Römisch-Katholische Kirche
In der katholischen Kirche konnte es nicht zum Cäsaropapismus kommen, da dem weltlichen Herrscher der Papst gegenüberstand. Es gab zwar Streitigkeiten mit verschiedenen Ländern bezüglich des Rechts der Investitur und bezüglich der Steuerhoheit und darüber, ob der geistliche über dem weltlichen Herrscher steht oder nicht – aber es kam nie zu einer Situation, in der ein weltlicher Herrscher in theologischen Fragen über dem Papst stand. Die umgekehrte Situation, dass der Papst über dem weltlichen Herrscher stand, trat de facto ebenfalls nicht ein – obwohl de jure ebendies von vielen Päpsten behauptet wurde.
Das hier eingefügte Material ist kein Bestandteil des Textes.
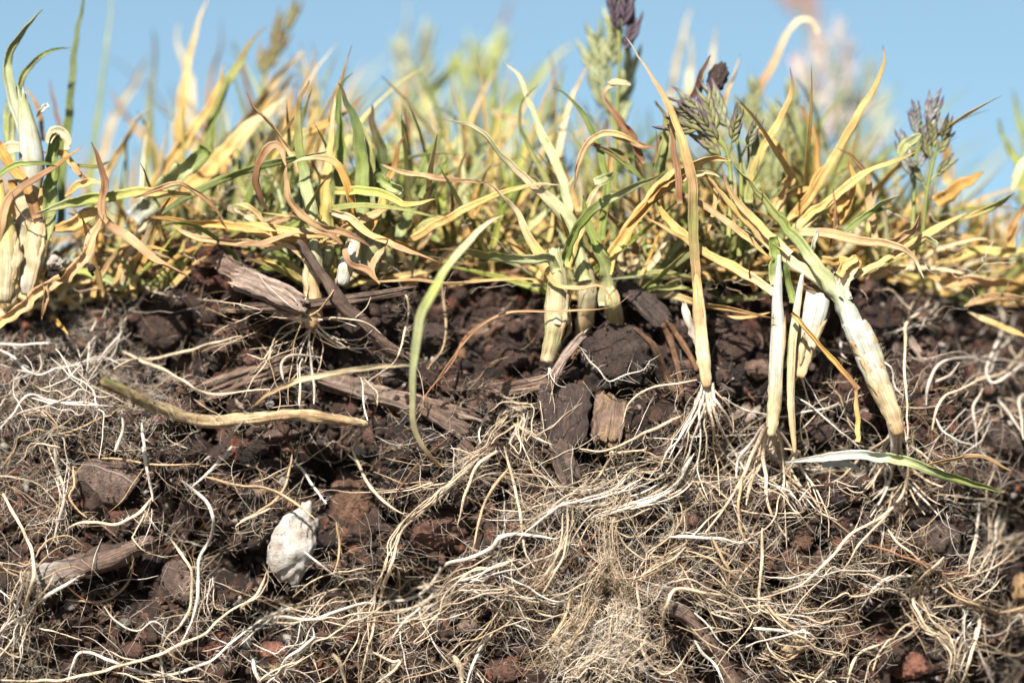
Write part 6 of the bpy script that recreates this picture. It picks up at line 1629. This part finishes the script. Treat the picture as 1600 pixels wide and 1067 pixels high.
def tufts(spots, low=False):
    for px, y in spots:
        y = max(y, float(edge_y(px)) - .05 + rng.uniform(0, .25))
        base = P(np.array(float(px)), np.array(400.0), y)
        x = float(base[0]); z0 = ground_z(x, y)
        top_px = np.interp(px, SKY[:, 0], SKY[:, 1])
        ztip = P(np.array(float(px)), np.array(top_px), y)[2]
        H = max(1.0, ztip - z0)
        greenish = .46 + .45 * math.exp(-((px - 1180) / 190) ** 2) + .4 * math.exp(-((px - 680) / 150) ** 2)
        k = (2 + int(rng.random() < .5)) if rng.random() < greenish else int(rng.random() < .35)
        if px < 200 and k == 2: k = 3
        if low: y = float(edge_y(px)) + rng.uniform(-.12, .35); z0 = ground_z(x, y); H *= .62; k = int(rng.choice(4, p=[.45, .3, .1, .15]))
        far = 'low sprawling' if low else 'nearer' if y < 3.2 else 'blurred' if y < 6 else 'strongly blurred'
        z = zone_top(px)
        e = empty('grass_tuft', (x, y, z0), f'{far} {TONES[k][0]} grass tuft {z}', 'grass tuft', f'{far} {TONES[k][0]} tufts {z}')
        nb = int(rng.integers(18, 25)) if y < 4 else int(rng.integers(12, 17))
        for _ in range(nb):
            L = H * rng.choice([rng.uniform(.4, .8), rng.uniform(.7, 1.2)])
            if y < 2.5: L *= .8
            lean = abs(rng.normal(.1, .42)); hd = rng.normal(0, .8) if (150 < px < 480 and rng.random() < .7) else rng.uniform(0, 2 * math.pi)
            if low: lean = abs(rng.normal(.75, .35)); hd = rng.choice([0, math.pi]) + rng.normal(0, .7)
            path = grow(x + rng.normal(0, .22), y + rng.normal(0, .25), z0, L / max(math.cos(lean), .6), lean, hd, rng.normal(.3, .6), 16)
            over = (path[:, 2].max() - z0) / (H * (1.05 if y > 2.3 else rng.uniform(.65, .9)))
            if over > 1: path = np.array([x, y, z0]) + (path - np.array([x, y, z0])) / over
            c = TONES[k][1]; c0 = c[int(rng.integers(len(c)))]; c1 = c[int(rng.integers(len(c)))]
            tip = 'brown' if rng.random() < .22 else c0
            me = blade_mesh('blade', path, (rng.uniform(.06, .13) if y < 3 else rng.uniform(.07, .17)), np.array(cl(f'{tip} {c0} {c1}')) * rng.uniform(.85, 1.12), 'tip', (rng.uniform(-1.2, 1.2), rng.uniform(-.8, .8)), rng.uniform(.2, .7), seed=rng.uniform(0, 300))
            link('blade', me, M_BLADE, e)
spots = []
for y0, step in ((1.7, 80), (2.4, 64), (3.4, 62), (4.8, 70), (7.0, 95), (10.0, 140)):
    for px in np.arange(-30, 1640, step):
        q = px + rng.uniform(-.4, .4) * step
        if 40 < q < 130 and y0 > 1.8: continue                         # clear sky gap at the left
        if 495 < q < 560 and y0 > 3: continue
        if q > 1470 and y0 > 5: continue
        if rng.random() < (.08 if y0 < 3 else .24): continue
        spots.append((q, y0 + rng.uniform(-.4, .5)))
tufts(spots)
tufts([(q + rng.uniform(-20, 20), 1.0) for q in np.arange(-20, 1630, 58) if not 300 < q < 400], True)

def mat_leaves(n):
    for _ in range(n):
        px = rng.uniform(-40, 1640); y = float(np.clip(edge_y(px) - .2 + rng.gamma(1.8, .7), .4, 5.5))
        if 270 < px < 430 and y < 2.2 and rng.random() < .6: continue
        edge = np.interp(px, EDGE_PX[:, 0], EDGE_PX[:, 1])
        x = float(P(np.array(px), np.array(400.0), y)[0])
        z = ground_z(x, y) + 0.12 + abs(rng.normal(0, .42)) + .05
        L = rng.uniform(.9, 3.0); a = rng.normal(0, .3) + (math.pi if rng.random() < .5 else 0); m = 18
        t = np.linspace(-.5, .5, m)
        yaw = rng.uniform(-.9, .9)
        d = np.array([math.cos(a) * math.cos(yaw), math.sin(yaw) * .8, math.sin(a)])
        path = np.array([x, y, z]) + t[:, None] * d * L
        path[:, 2] += rng.normal(0, .3) * (t * t - .08) * L + .05 * fbm(np.stack([t * 6 + px, t * 0, t * 0], 1), 2, 3)
        path[:, 0] += rng.normal(0, .2) * (t * t) * L
        path[:, 2] = np.maximum(path[:, 2], ground_z(x, y) + .1)
        r = rng.random()
        cols, tone = (('straw pale straw', 'straw-yellow') if r < .33 else ('orange straw orange', 'orange') if r < .62 else ('tan tan brown', 'tan') if r < .82 else ('brown brown dkbrown', 'brown') if r < .94 else ('olive palegreen olive', 'olive'))
        me = blade_mesh('dead_leaf', path, rng.uniform(.07, .17), np.array(cl(cols)) * rng.uniform(.75, 1.1), 'both', (rng.uniform(-1, 1), rng.uniform(-1, 1)), rng.uniform(.2, .9), seed=rng.uniform(0, 300))
        c = path[m // 2]
        me.transform(__import__('mathutils').Matrix.Translation(-Vector(c)))
        zt_ = zone_top(px)
        tag(link('dead_leaf', me, M_BLADE, loc=[float(v) for v in c]), f'{tone} dead leaf lying in the mat {zt_}', 'dead leaf', f'{tone} dead leaves in the mat {zt_}')
mat_leaves(295)

# loose fibres over the mat
def mat_fibres():
    B = Batch()
    for _ in range(260):
        px = rng.uniform(-20, 1620); y = rng.uniform(.2, 1.6)
        py = np.interp(px, EDGE_PX[:, 0], EDGE_PX[:, 1]) + rng.uniform(-110, 40)
        p0 = P(np.array(px), np.array(py), y); n = 12; t = np.linspace(0, 1, n)
        L = rng.uniform(.2, 1.1); a = rng.uniform(-math.pi, math.pi)
        q = p0 + np.outer(t, [math.cos(a), rng.uniform(-.3, .3), math.sin(a) * .6]) * L
        q = q + .12 * L * np.stack([fbm(np.stack([t * 4 + px + k * 9, t * 0, t * 0], 1), 2, k) for k in range(3)], 1)
        V, F = tube(q, rng.uniform(.003, .009) * np.interp(t, [0, .5, 1], [.6, 1, .4]), 3)
        B.add(V, F, [W, K, T_, B_][int(rng.integers(4))])
    tag(link('dry_fibres', B.mesh('dry_fibres'), M_ROOT), 'loose hair-thin dry fibres caught in the dead leaf mat', 'fibres', kind='stuff')
mat_fibres()

# ------------------------------------------------------------------ look-alikes: say which one, counted from the left
def ordinals():
    groups = {}
    for o in sc.objects:
        if o.parent is None and o.get('label') and o.get('group'): groups.setdefault(o['label'], []).append(o)
    words = ['leftmost', 'second from the left', 'third from the left', 'fourth from the left', 'fifth from the left', 'sixth from the left']
    for lab, obs in groups.items():
        if not 2 <= len(obs) <= 6: continue
        obs.sort(key=lambda o: o.location.x)
        for k, o in enumerate(obs):
            o['label'] = lab + ', ' + ('rightmost' if k == len(obs) - 1 else words[k])
ordinals()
Im Kirchenstaat war allerdings der geistliche und der weltliche Herrscher identisch, und die Fürstbischöfe übten in ihrem Herrschaftsbereich weltliche wie auch geistliche Macht aus; als Kurfürsten wirkten einige von ihnen auch direkt auf die Kaiserwahl ein.
Lutherische Kirche
Nachdem Martin Luther in der höheren kirchlichen Hierarchie auf heftige Ablehnung seiner Lehre stieß, wandte er sich stattdessen an die weltliche Hierarchie in Gestalt der deutschen Landesfürsten und anderen Adel; viele von ihnen waren seinen Ideen gegenüber aufgeschlossener. Im Ergebnis entstand das so genannte landesherrliche Kirchenregiment, in dem ein evangelischer Landesfürst zugleich Bischof seiner Kirche war. Dieser Zustand dauerte in Deutschland im Wesentlichen bis 1918 an (vgl. Staatskirchenrecht).
Anglikanische Kirche
Eine andere Ausprägung von Cäsaropapismus entstand in England, als sich Heinrich VIII. anstelle des Papstes zum Oberhaupt der Kirche ernannte und auch bestimmend eingriff. Dies hatte jedoch schon mit seiner Tochter Elisabeth I. ein Ende, die sich strikt weigerte, in theologischen Fragen mitzureden.